I am a homeschooling mom.
I am not a red-stater, I am not a pro-Christian yada-yada-yada.
I will not allow a gun in my house any more than I would allow alcohol (or, if I had my way, chocolate, but that's a food allergy). Swords, yes; bows, arrows, daggers and practice equipment, yes.
But these allow for the personal contact and personal impact I think is necessary should one do violence to another. That is, if defense is ever necessary.
Mainly we own these types of items because of our interest in history, personal discipline, physical arts and sportsmanship.
Also, they need training to use. Yes, so do guns, to use properly. But it is much, much more likely to be able to harm someone with a gun if you have no gun-training whatsoever.

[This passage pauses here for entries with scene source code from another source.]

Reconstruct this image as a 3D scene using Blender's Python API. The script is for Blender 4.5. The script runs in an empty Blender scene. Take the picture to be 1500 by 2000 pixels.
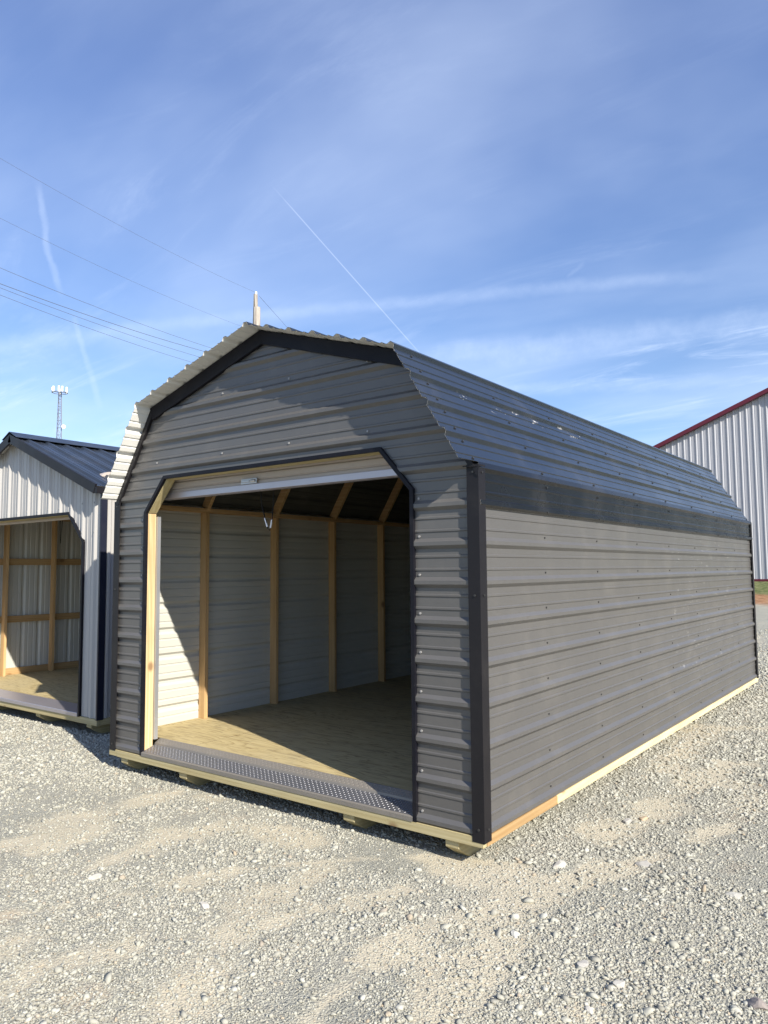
import bpy, math, random
import numpy as np
from mathutils import Vector, Matrix
random.seed(7); rng = np.random.default_rng(11)
SC = bpy.context.scene
COL = SC.collection
P = .2286                      # rib pitch of the metal sheets
GZ = .188                       # height of the shed datum over the gravel
W, L = 3.562, 7.36             # main shed
# ------------------------------------------------------------------ camera numbers
CAM = Vector((5.6572, -3.6517, 1.4505 + GZ)); YAW, PIT, ROL, F = -.6486, .0773, -.0077, 1447.5
_fw = Vector((math.sin(YAW)*math.cos(PIT), math.cos(YAW)*math.cos(PIT), math.sin(PIT)))
_rt = Vector((math.cos(YAW), -math.sin(YAW), 0)); _up = _rt.cross(_fw)
_r2 = _rt*math.cos(ROL) + _up*math.sin(ROL); _u2 = -_rt*math.sin(ROL) + _up*math.cos(ROL)
def ray(u, v): return _fw + _r2*((u-750)/F) + _u2*((1000-v)/F)
def at_depth(u, v, d): return CAM + ray(u, v)*d
def at_z(u, v, z=0.):
    d = ray(u, v); return CAM + d*((z-CAM.z)/d.z)

# ------------------------------------------------------------------ materials
def new_mat(name):
    m = bpy.data.materials.new(name); m.use_nodes = True
    nt = m.node_tree; b = nt.nodes['Principled BSDF']
    return m, nt, b
def N(nt, t, **kw):
    n = nt.nodes.new(t)
    for k, v in kw.items():
        if k in n.inputs: n.inputs[k].default_value = v
        else: setattr(n, k, v)
    return n
def lk(nt, a, b): nt.links.new(a, b)
def coords(nt, scale=(1,1,1), kind='Object', rot=(0,0,0)):
    tc = N(nt, 'ShaderNodeTexCoord'); mp = N(nt, 'ShaderNodeMapping')
    mp.inputs['Scale'].default_value = scale; mp.inputs['Rotation'].default_value = rot
    lk(nt, tc.outputs[kind], mp.inputs['Vector']); return mp.outputs['Vector']
def noise(nt, vec, scale, detail=4, rough=.55, dist=0.):
    n = N(nt, 'ShaderNodeTexNoise'); n.inputs['Scale'].default_value = scale; n.inputs['Detail'].default_value = detail
    n.inputs['Roughness'].default_value = rough; n.inputs['Distortion'].default_value = dist
    lk(nt, vec, n.inputs['Vector']); return n.outputs['Fac']
def ramp(nt, fac, stops):
    r = N(nt, 'ShaderNodeValToRGB'); cr = r.color_ramp
    while len(cr.elements) < len(stops): cr.elements.new(.5)
    for e, (p, c) in zip(cr.elements, stops):
        e.position = p; e.color = (*c, 1) if len(c) == 3 else c
    lk(nt, fac, r.inputs['Fac']); return r.outputs['Color']
def g3(v): return (v, v, v)
def math_(nt, op, a, b=None, c=None, clamp=False):
    n = N(nt, 'ShaderNodeMath', operation=op); n.use_clamp = clamp
    for i, v in enumerate((a, b, c)):
        if v is None: continue
        if isinstance(v, (int, float)): n.inputs[i].default_value = v
        else: lk(nt, v, n.inputs[i])
    return n.outputs[0]
def mixc(nt, fac, a, b, mode='MIX'):
    n = N(nt, 'ShaderNodeMix', data_type='RGBA', blend_type=mode)
    for i, v in ((0, fac), (6, a), (7, b)):
        if isinstance(v, (int, float)): n.inputs[i].default_value = v
        elif isinstance(v, tuple): n.inputs[i].default_value = (*v, 1)
        else: lk(nt, v, n.inputs[i])
    return n.outputs[2]
def smooth(nt, v, lo, hi):
    n = N(nt, 'ShaderNodeMapRange', interpolation_type='SMOOTHSTEP')
    n.inputs['From Min'].default_value = lo; n.inputs['From Max'].default_value = hi
    lk(nt, v, n.inputs['Value']); return n.outputs[0]
def bump(nt, b, h, strength=.3, dist=.01):
    n = N(nt, 'ShaderNodeBump'); n.inputs['Strength'].default_value = strength; n.inputs['Distance'].default_value = dist
    lk(nt, h, n.inputs['Height']); lk(nt, n.outputs[0], b.inputs['Normal'])

def metal_paint(name, col, rough=.4, spec=.5, wav=.0025, dirt=.12, pale_spots=None, stretch=(1,1,1), dirtcol=(.32,.29,.25)):
    m, nt, b = new_mat(name)
    v = coords(nt); vs = coords(nt, stretch)
    n1 = noise(nt, v, 2.2, 5); n2 = noise(nt, v, 40, 4, .6); n3 = noise(nt, vs, 3.0, 5, .6)
    c = mixc(nt, math_(nt, 'MULTIPLY', smooth(nt, n3, .45, .8), dirt), col, dirtcol)
    c = mixc(nt, math_(nt, 'MULTIPLY', smooth(nt, n2, .58, .75), dirt*.35), c, dirtcol)
    if pale_spots:                                   # pale spots in a band of heights; scuffs on the wall
        lo, hi, y0, y1, amt = pale_spots
        tc = N(nt, 'ShaderNodeTexCoord'); sp = N(nt, 'ShaderNodeSeparateXYZ'); lk(nt, tc.outputs['Object'], sp.inputs[0])
        zz, yy = sp.outputs[2], sp.outputs[1]
        band = math_(nt, 'MULTIPLY', smooth(nt, zz, lo, lo+.03), math_(nt, 'SUBTRACT', 1., smooth(nt, zz, hi-.03, hi)))
        band = math_(nt, 'MULTIPLY', band, math_(nt, 'MULTIPLY', smooth(nt, yy, y0, y0+.1), math_(nt, 'SUBTRACT', 1., smooth(nt, yy, y1-.3, y1))))
        spots = smooth(nt, noise(nt, coords(nt, (9, 6.5, 22)), 1.3, 5, .7), .62, .68)
        c = mixc(nt, math_(nt, 'MULTIPLY', math_(nt, 'MULTIPLY', band, spots), amt), c, (.62,.60,.56))
    lk(nt, c, b.inputs['Base Color'])
    b.inputs['Specular IOR Level'].default_value = spec
    r = math_(nt, 'MULTIPLY_ADD', n1, .22, rough-.11); lk(nt, r, b.inputs['Roughness'])
    h = math_(nt, 'ADD', math_(nt, 'MULTIPLY', noise(nt, v, 1.6, 2), 1.), math_(nt, 'MULTIPLY', noise(nt, v, 9, 2), .12))
    bump(nt, b, h, .6, wav*10)
    return m
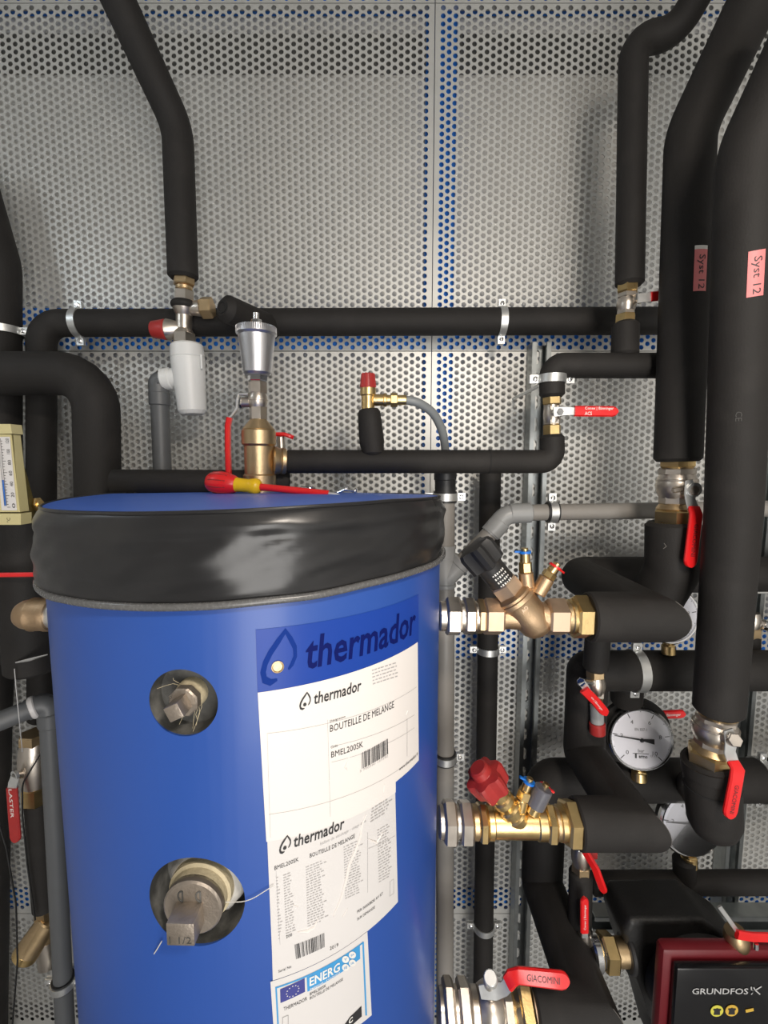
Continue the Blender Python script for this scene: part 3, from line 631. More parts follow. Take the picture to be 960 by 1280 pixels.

Smaller schools, geared toward core knowledge and topped off with whatever the local community feels their children need on top of that.
Less de-personalization.
Knock "No Child Left Behind" off the books, and thus keep our children from being left behind.
Those are the sorts of things that will change those headlines.
But if we don't make drastic changes to our country right now, the entire group in power will erase our precious oh-so-American Middle-Class into poverty, and all we will have left is private paying schools for the monied and homeschool or nothing for the lower-class, those who are left scrabbling to make enough money to have a roof and food.
Look at the histories of this world: middle-class populations are rare indeed - and it is when a country's population is predominantly middle-class that any "golden" ages have occured.
Decentralizing education is too simplistic, and it doesn't provide a solution for the problem you identified. Solving the real problems at hand just might.